OMS SKU Rationalization Impact on Order Data

SKU rationalization — the periodic pruning of underperforming, redundant, or obsolete product variants — is usually framed as a merchandising or inventory decision. What often gets overlooked is the ripple effect on order data: historical orders, open orders, and pending returns that reference a SKU slated for discontinuation don't simply disappear when the SKU does.

The Discontinued-SKU Order History Problem

When a SKU is rationalized out of the active catalog, every past order line that references it still needs to resolve correctly — for reporting, for warranty lookups, for a customer reordering a discontinued item and needing an accurate "no longer available" message rather than a broken link or a silent zero-price line. The OMS should distinguish "delete from active catalog" from "purge from order history," since these are very different operations with very different risk profiles.

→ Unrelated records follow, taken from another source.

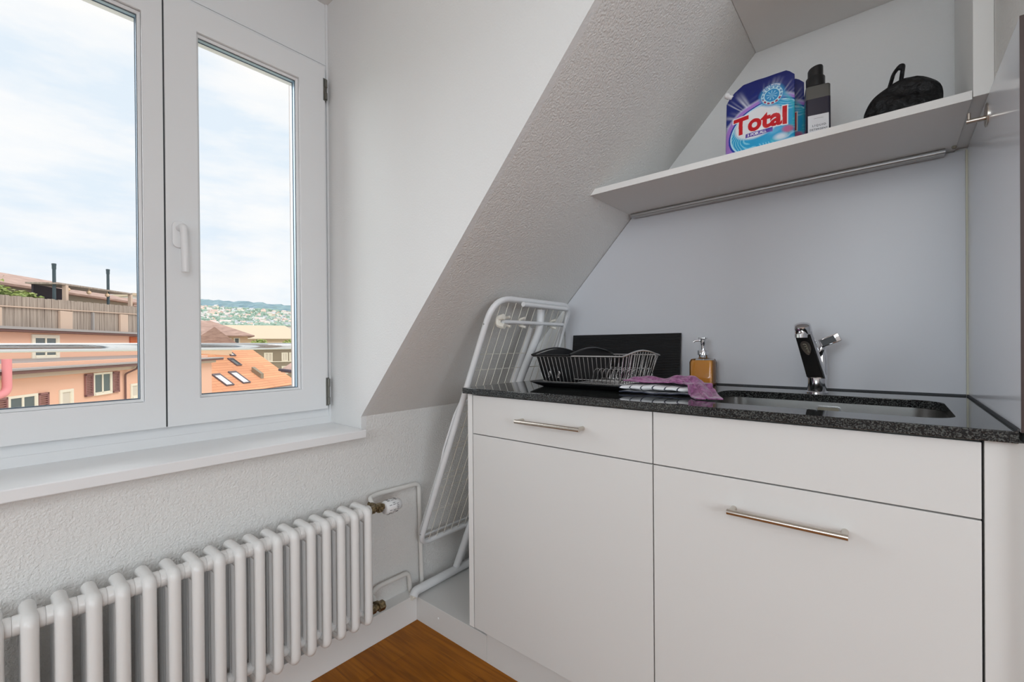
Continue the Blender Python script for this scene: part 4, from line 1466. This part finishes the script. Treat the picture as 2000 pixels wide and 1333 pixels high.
brk = N.new('ShaderNodeTexBrick')
brk.inputs['Scale'].default_value = 1.0; brk.inputs['Brick Width'].default_value = 5.0; brk.inputs['Row Height'].default_value = 0.42
brk.inputs['Mortar Size'].default_value = 0.035; brk.inputs['Mortar'].default_value = (*lin((196, 132, 98)), 1)
brk.inputs['Color1'].default_value = (*lin((226, 166, 126)), 1); brk.inputs['Color2'].default_value = (*lin((214, 152, 116)), 1)
L.new(tc.outputs['UV'], brk.inputs['Vector']); L.new(brk.outputs['Color'], b.inputs['Base Color'])
M['tiles'] = tl

FA = Vector((-36.6, 4.72, 0)); FE = Vector((-0.797, 0.604, 0)); FN = Vector((0.604, 0.797, 0))


class Fr:
    """local frame of a building: s along, o outwards, z up"""
    def __init__(self, A, E_, N_):
        self.A, self.E, self.N = A, E_, N_
    def P(self, s, o_, z):
        v_ = self.A + self.E * s + self.N * o_
        return (v_.x, v_.y, z)
    def box(self, bm, s0, s1, o0, o1, z0, z1):
        vs = [bm.verts.new(self.P(s, q, z)) for s in (s0, s1) for q in (o0, o1) for z in (z0, z1)]
        for f in ((0, 1, 3, 2), (4, 6, 7, 5), (0, 4, 5, 1), (2, 3, 7, 6), (0, 2, 6, 4), (1, 5, 7, 3)):
            bm.faces.new([vs[i] for i in f])
    def bx(self, *a):
        bm = B(); self.box(bm, *a); return bm
    def poly(self, bm, pts, th=0.06):
        v0 = [bm.verts.new(self.P(*p)) for p in pts]; v1 = [bm.verts.new(self.P(p[0], p[1], p[2] - th)) for p in pts]
        bm.faces.new(v0); bm.faces.new(v1[::-1])
        for i in range(len(pts)):
            j = (i + 1) % len(pts)
            bm.faces.new([v0[i], v0[j], v1[j], v1[i]])


def facade_window(F, root, s0, s1, z0, z1, o_, shutters=True, mull=1, bar=None, pane='darkpane', trim=0.12):
    bm = B()
    F.box(bm, s0 - trim, s0, o_ + 0.001, o_ + 0.07, z0 - trim, z1 + trim); F.box(bm, s1, s1 + trim, o_ + 0.001, o_ + 0.07, z0 - trim, z1 + trim)
    F.box(bm, s0, s1, o_ + 0.001, o_ + 0.07, z1, z1 + trim); F.box(bm, s0, s1, o_ + 0.001, o_ + 0.12, z0 - trim, z0)
    for k in range(mull):
        c = s0 + (s1 - s0) * (k + 1) / (mull + 1)
        F.box(bm, c - 0.06, c + 0.06, o_ + 0.001, o_ + 0.05, z0, z1)
    F.box(bm, s0, s0 + 0.06, o_ + 0.001, o_ + 0.05, z0, z1); F.box(bm, s1 - 0.06, s1, o_ + 0.001, o_ + 0.05, z0, z1)
    F.box(bm, s0, s1, o_ + 0.001, o_ + 0.05, z0, z0 + 0.06)
    if bar: F.box(bm, s0, s1, o_ + 0.001, o_ + 0.05, z0 + (z1 - z0) * bar - 0.03, z0 + (z1 - z0) * bar + 0.03)
    w_ = obj('window', bm, M['white_out'], root)
    obj('pane', F.bx(s0, s1, o_ + 0.002, o_ + 0.02, z0, z1), M[pane], w_)
    if shutters:
        for a, c in ((s0 - 0.78, s0 - 0.14), (s1 + 0.14, s1 + 0.78)):
            bm = B()
            F.box(bm, a, a + 0.09, o_ + 0.02, o_ + 0.10, z0 - 0.1, z1 + 0.1); F.box(bm, c - 0.09, c, o_ + 0.02, o_ + 0.10, z0 - 0.1, z1 + 0.1)
            F.box(bm, a, c, o_ + 0.02, o_ + 0.10, z1, z1 + 0.1); F.box(bm, a, c, o_ + 0.02, o_ + 0.10, z0 - 0.1, z0)
            n = max(4, int((z1 - z0) / 0.10))
            for k in range(n):
                zz = z0 + (z1 - z0) * (k + 0.5) / n
                F.box(bm, a + 0.07, c - 0.07, o_ + 0.03, o_ + 0.085, zz - 0.028, zz + 0.028)
            obj('shutter', bm, M['shutter'], root)
    return w_


# ---- the orange house opposite
F = Fr(FA, FE, FN)
ob = thing('apartment_house', F.P(4, -4, -14), 'orange rendered house opposite with brown shutters and a stepped upper floor', 'house')
obj('wall', F.bx(-14, 14.9, -9, 0, -14, -0.12), M['facade'], ob)
obj('cornice', F.bx(-14, 15.1, 0.001, 0.28, -0.34, -0.13), M['cornice'], ob)
bm = B(); F.box(bm, -14, 15.9, -0.3, 0.62, -0.119, 0.04)
obj('eave', bm, M['brownpipe'], ob)
bm = B(); F.box(bm, -14, 15.9, -0.3, 0.66, 0.041, 0.13)
obj('gutter', bm, M['zinc'], ob)
obj('parapet', F.bx(-14, 14.9, -0.9, -0.31, -0.11, 0.34), M['facade'], ob)
bm = B(); F.poly(bm, [(-14, -0.91, 0.36), (14.9, -0.91, 0.36), (14.9, -2.5, 0.52), (-14, -2.5, 0.52)], 0.1)
obj('terrace_sheet', bm, M['zinc'], ob)
obj('upper_wall', F.bx(-14, 11.0, -9, -2.51, -0.11, 1.96), M['facade'], ob)
obj('upper_eave', F.bx(-14, 11.4, -2.9, -2.1, 1.97, 2.09), M['brownpipe'], ob)
obj('upper_roof_edge', F.bx(-14, 11.4, -9, -2.05, 2.10, 2.24), M['zinc'], ob)
facade_window(F, ob, -0.80, 0.66, -1.62, -0.52, 0.0)
facade_window(F, ob, -6.45, -4.98, -2.75, -1.28, 0.0, bar=0.52)
facade_window(F, ob, -3.30, -2.62, -2.02, -1.30, 0.0, shutters=False, mull=0, pane='curtain', trim=0.15)
facade_window(F, ob, 2.78, 3.42, -2.20, -1.48, 0.0, shutters=False, mull=0, pane='curtain', trim=0.15)
facade_window(F, ob, -1.30, 0.30, 0.62, 1.66, -2.51, shutters=False, trim=0.2)
obj('shutter', F.bx(7.35, 8.75, -2.50, -2.42, 1.0, 1.90), omat('rust_panel', (196, 104, 62)), ob)
bm = B()
tube(bm, fillet([F.P(2.6, 0.5, -0.12), F.P(2.55, 0.45, -0.32), F.P(1.98, 0.10, -0.62), F.P(2.0, 0.10, -6)], 0.15), 0.055, 10)
obj('downpipe', bm, M['brownpipe'], ob, smooth=True)
bm = B()
tube(bm, fillet([F.P(-7.56, 0.75, 0.6), F.P(-7.56, 0.75, -0.88), F.P(-9.2, 0.75, -1.25)], 0.30), 0.16, 16)
obj('red_duct', bm, M['red_duct'], ob, smooth=True)
# ---- wooden fence of the roof terrace
fc = thing('terrace_fence', F.P(0, -3, 2.24), 'weathered wooden board fence round the roof terrace of the orange house', 'fence')


def ftop(s): return 4.0 + s * 0.0315


bm = B()
n = 95
for k in range(n):
    s0 = -14 + k * 0.26
    if s0 > 10.6: break
    dz = 0.02 * math.sin(k * 2.1)
    F.box(bm, s0 + 0.008, s0 + 0.252, -2.75 + 0.012 * (k % 2), -2.71 + 0.012 * (k % 2), 2.245, ftop(s0) + dz)
obj('boards', bm, M['oldwood'], fc)
bm = B()
for k in range(24):
    s0 = -14 + k * 1.04
    vs = [F.P(s, o_, ftop(s) - 0.62 + d) for s in (s0, s0 + 1.04) for o_ in (-2.69, -2.60) for d in (0, 0.06)]
    vv = [bm.verts.new(p) for p in vs]
    for f in ((0, 1, 3, 2), (4, 6, 7, 5), (0, 4, 5, 1), (2, 3, 7, 6), (0, 2, 6, 4), (1, 5, 7, 3)):
        bm.faces.new([vv[i] for i in f])
obj('rail', bm, M['newwood'], fc)
for (s0, s1, m__) in ((0.75, 1.75, 'newwood'), (6.45, 7.35, 'newwood'), (3.6, 3.72, 'zinc'), (-3.55, -3.2, 'newwood')):
    obj('post', F.bx(s0, s1, -2.68, -2.56, 2.245, ftop(s0) - 0.66), M[m__], fc)
# ---- pergola behind the fence
pg = thing('pergola', F.P(3.5, -4.5, 2.24), 'flat timber pergola roof on posts above the terrace fence', 'pergola')
bm = B()
for (sa, za, sb_, zb_) in ((1.2, 5.02, 8.6, 5.20),):
    vs = [F.P(s, o_, z + d) for s, z in ((sa, za), (sb_, zb_)) for o_ in (-4.6, -2.9) for d in (0, 0.10)]
    vv = [bm.verts.new(p) for p in vs]
    for f in ((0, 1, 3, 2), (4, 6, 7, 5), (0, 4, 5, 1), (2, 3, 7, 6), (0, 2, 6, 4), (1, 5, 7, 3)):
        bm.faces.new([vv[i] for i in f])
obj('roof_slab', bm, M['oldwood'], pg)
for s0, z1 in ((1.75, 5.03), (8.35, 5.18)):
    obj('post', F.bx(s0, s0 + 0.22, -3.1, -2.9, 2.245, z1), M['newwood'], pg)
obj('back_wall', F.bx(1.5, 4.2, -4.5, -4.4, 2.245, 5.02), M['dark_out'], pg)
random.seed(12)
for i, s_ in enumerate((2.15, 4.05, 5.9)):
    bm = B(); bmesh.ops.create_icosphere(bm, subdivisions=2, radius=0.13, matrix=Matrix.Translation(F.P(s_, -3.05, 4.80 + 0.03 * i)))
    tube(bm, [F.P(s_, -3.05, 4.86 + 0.03 * i), F.P(s_, -3.05, 5.06 + 0.02 * i)], 0.02, 6)
    obj('lantern', bm, M['cream_wall'], pg, smooth=True)
for s_, zt_, zb_, lab in ((1.36, 6.30, 2.245, 'left dark metal flue pipe rising behind the terrace fence'), (6.35, 6.78, 2.245, 'right dark metal flue pipe rising through the terrace pergola')):
    bm = B()
    lathe(bm, [(0.085, zb_), (0.085, zt_ - 0.35), (0.10, zt_ - 0.34), (0.10, zt_ - 0.12), (0.11, zt_ - 0.1), (0.11, zt_)], F.P(s_, -3.25, 0), 12)
    tag(obj('flue_pipe', bm, M['flue'], None, smooth=True), lab, 'flue pipe', 'flue pipes above the roof terrace')
# planters' shrubs on the terrace
def leaf_blob(c, r, n, seed, size, squash=(1, 1, 0.7), bm=None):
    rg = random.Random(seed)
    bm = bm or B()
    for _ in range(n):
        d = Vector((rg.gauss(0, 1), rg.gauss(0, 1), rg.gauss(0, 1)))
        d.normalize(); d *= r * (0.55 + 0.5 * rg.random() + 0.2 * math.sin(d.x * 7))
        p = Vector(c) + Vector((d.x * squash[0], d.y * squash[1], d.z * squash[2]))
        s_ = size * (0.6 + 0.8 * rg.random())
        q = Matrix.Rotation(rg.random() * 6.28, 3, 'Z') @ Matrix.Rotation(rg.random() * 3.1, 3, 'X')
        vs = [bm.verts.new(p + q @ Vector(w_)) for w_ in ((-s_, 0, 0), (0, -s_ * 0.5, 0), (s_, 0, s_ * 0.2), (0, s_ * 0.5, 0))]
        bm.faces.new(vs)
    return bm


for i, (s_, z_, r_, lab) in enumerate(((-3.6, 4.75, 1.2, 'tallest leafy shrub at the left end of the roof terrace'), (-2.35, 3.95, 0.8, 'low bushy green shrub behind the terrace fence next to the tall one'), (-1.1, 3.75, 0.7, 'flowering green shrub behind the fence in the middle of the row'), (0.2, 3.8, 0.65, 'yellow green shrub beside the pergola post'))):
    t = thing('shrub', F.P(s_, -3.9, 2.24), lab, 'shrub', 'shrubs on the roof terrace')
    obj('foliage', leaf_blob(F.P(s_, -3.9, z_), r_, 700, 20 + i, 0.16, (1, 1, 0.9)), M['leaf'], t)
    bm = B(); tube(bm, [F.P(s_, -3.9, 2.245), F.P(s_, -3.9, z_)], 0.07, 6); obj('stem', bm, M['brownpipe'], t)


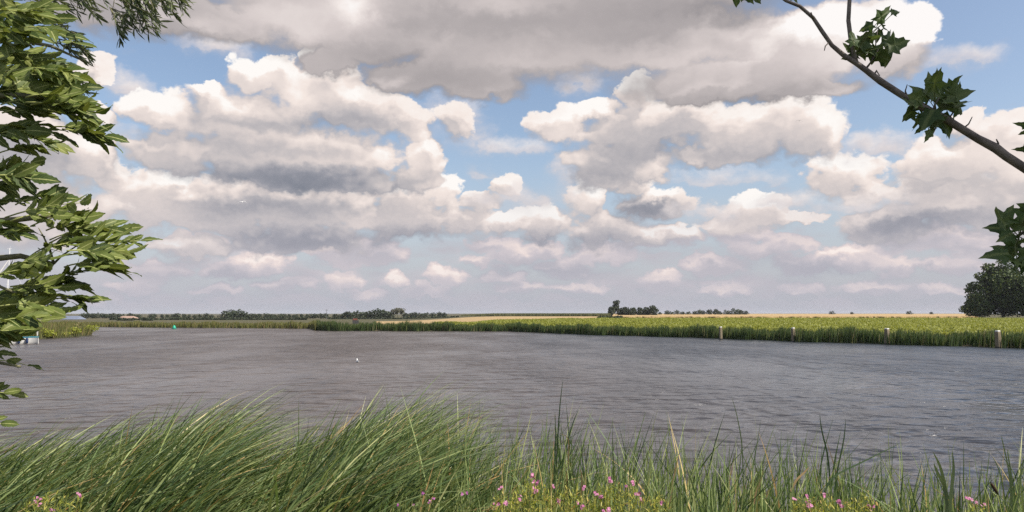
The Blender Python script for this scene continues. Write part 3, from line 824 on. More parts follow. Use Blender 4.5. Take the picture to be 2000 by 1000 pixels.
def willowherb(label, group, D, stems, flowers, mat='herb', petal='petal', fsize=0.0135, leafL=0.075, spread=1.0):
    """stems: (px, py of the top); flowers: (px, py)"""
    gx = sum(p[0] for p in stems) / len(stems)
    gz = bank_z(D)
    root = empty('willowherb', ((gx - 1000) / FX * D, D, gz))
    tag(root, label, 'wildflower', group)
    inv = root.matrix_basis.inverted()
    st, lf = Soup(), Soup()
    for (px, py) in stems:
        top = at_depth(px, py, D + random.uniform(-.25, .25))
        foot = Vector((top.x + random.gauss(0, .06) - 0.05, top.y + random.gauss(0, .06), gz))
        mid = foot.lerp(top, 0.5) + Vector((random.gauss(0, .03), random.gauss(0, .03), 0))
        st.tube([foot, mid, top], [0.006, 0.005, 0.002], 5)
        nl = 46
        for i in range(nl):
            t = 0.32 + 0.68 * (i + random.random()) / nl
            p = foot.lerp(mid, t * 2) if t < .5 else mid.lerp(top, t * 2 - 1)
            ang = i * 1.5708 + random.uniform(-.5, .5)
            d = Vector((math.cos(ang), math.sin(ang), random.uniform(0.35, 1.3))).normalized()
            L = leafL * random.uniform(.6, 1.15) * (1.15 - 0.55 * t) * spread
            leaf_quads(lf, p, d, (Vector((0, 0, 1)) - d * d.z + rvec(.2)).normalized(), L, L * random.uniform(.16, .24), random.uniform(0.05, .4))
            if t > .6 and random.random() < .55:          # side twigs with small leaves and long seed pods
                d2 = (d + Vector((0, 0, 1.2))).normalized()
                leaf_quads(lf, p, d2, rvec(1).normalized().cross(d2).normalized(), L * 1.3, L * .09, random.uniform(0, .25))
    o = st.build('stem', M['stem'], root); o.matrix_parent_inverse = inv
    o = lf.build('foliage', M[mat], root); o.matrix_parent_inverse = inv
    for (px, py) in flowers:
        P = at_depth(px, py, D - random.uniform(0, .15))
        flower_mesh(M[petal], 'flower', root, P, fsize * random.uniform(.8, 1.25), inv)
    return root

def fan(x0, x1, y_mid, y_edge, n):
    out = []; n = int(n * 1.6)
    for i in range(n):
        t = (i + random.random()) / n
        y = y_edge + (y_mid - y_edge) * math.sin(math.pi * min(max(t, .02), .98)) ** .7
        out.append((x0 + (x1 - x0) * t, y + random.uniform(-4, 22)))
    return out

def herbs():
    W = willowherb
    g = 'flowering willowherb along the near bank'
    W('tall yellow green willowherb with a pink flower spike at its upper left', g, 5.6, fan(1000, 1075, 936, 965, 15), [(1040, 931), (1044, 940), (1048, 945), (1046, 957), (1080, 951)])
    W('low bright willowherb clump with two pink blooms beside the tall spike', g, 5.3, fan(960, 1015, 968, 985, 9), [(978, 953), (990, 982), (972, 984), (1014, 973)])
    W('bushy willowherb in half shade with one magenta flower head', g, 5.4, fan(1075, 1150, 958, 975, 13), [(1093, 980), (1129, 985), (1136, 990), (1138, 952)])
    W('broad willowherb clump topped by three pale pink flowers in a row', g, 5.6, fan(1150, 1250, 940, 972, 18), [(1192, 938), (1222, 946), (1236, 943), (1163, 963), (1172, 968), (1247, 966)])
    W('willowherb clump with reddish buds between broad clump and open reeds', g, 5.4, fan(1245, 1310, 962, 992, 10), [(1254, 979), (1292, 982), (1180, 999), (1188, 998)])
    W('rounded golden willowherb with pink flowers low on its left flank', g, 5.5, fan(1545, 1640, 965, 982, 16), [(1550, 975), (1574, 971), (1582, 988), (1578, 980), (1612, 966)])
    W('thin yellow green willowherb at the right flank of the rounded golden one', g, 5.4, fan(1640, 1715, 968, 990, 10), [(1640, 981), (1645, 988), (1701, 990), (1698, 993)])
    W('small lone willowherb with three pink flowers near the right edge', g, 5.7, [(1893, 972), (1905, 980), (1920, 984), (1912, 992), (1898, 990)], [(1893, 973), (1909, 982), (1921, 986)])
    W('willowherb half hidden in reeds with dark purple flowers', g, 6.4, fan(765, 850, 968, 985, 9), [(845, 974), (841, 980), (826, 965), (806, 986), (776, 988)], 'herb_dark', 'petal_purple')
    W('slim willowherb with a purple flower pair standing in the reeds', g, 6.4, fan(890, 925, 966, 985, 4), [(903, 964), (912, 963), (776, 978)][:2], 'herb_dark', 'petal_purple')
    W('yellowing willowherb at the lower left corner with a faded pink flower', g, 5.6, fan(50, 165, 962, 985, 12), [(75, 974), (78, 983), (155, 965), (100, 998)])
herbs()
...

Open Orders Against a SKU Being Rationalized

Rationalization projects rarely account for orders already in flight. If a SKU is deactivated while backorders, subscription renewals, or pending drop-ship orders still reference it, the OMS needs an orderly wind-down: existing open orders are honored (or explicitly substituted with customer consent) rather than orphaned, and no *new* orders are accepted once the cutoff date passes.

  • Backorders on a rationalized SKU get a resolution plan (fulfill from remaining stock, substitute, or cancel with refund) before deactivation
  • Subscription lines referencing a discontinued SKU trigger a proactive customer notification, not a failed renewal
  • Return eligibility windows still open on old orders must remain honorable even after the SKU is gone from the catalog
SKU Marked for Sunset Open Orders honor or substitute Subscriptions notify + resolve Order History preserved, read-only
Impact on Analytics and Forecasting

Historical demand data tied to rationalized SKUs remains valuable for forecasting successor products, but only if the OMS or its downstream analytics layer preserves a mapping between the old SKU and its replacement. Without this linkage, demand history effectively resets to zero for the new SKU, causing new-item forecasting to be less accurate than it should be during the transition period.

Customer Communication Timing

Rationalization that isn't communicated proactively tends to surface as a support burden instead — customers discover a SKU is gone only when trying to reorder or file a warranty claim. Tying the rationalization workflow to an OMS-driven customer notification (for anyone with recent order history or an active subscription on the affected SKU) converts a reactive support problem into a planned communication.

Data Retention vs. Deletion Pressure

There's often internal pressure to fully delete a discontinued SKU's data to "clean up" the catalog, but this conflicts with retention obligations discussed elsewhere for financial and tax records. The safe pattern is to deactivate and hide the SKU from active selling contexts while preserving the underlying record and its order-history linkage intact.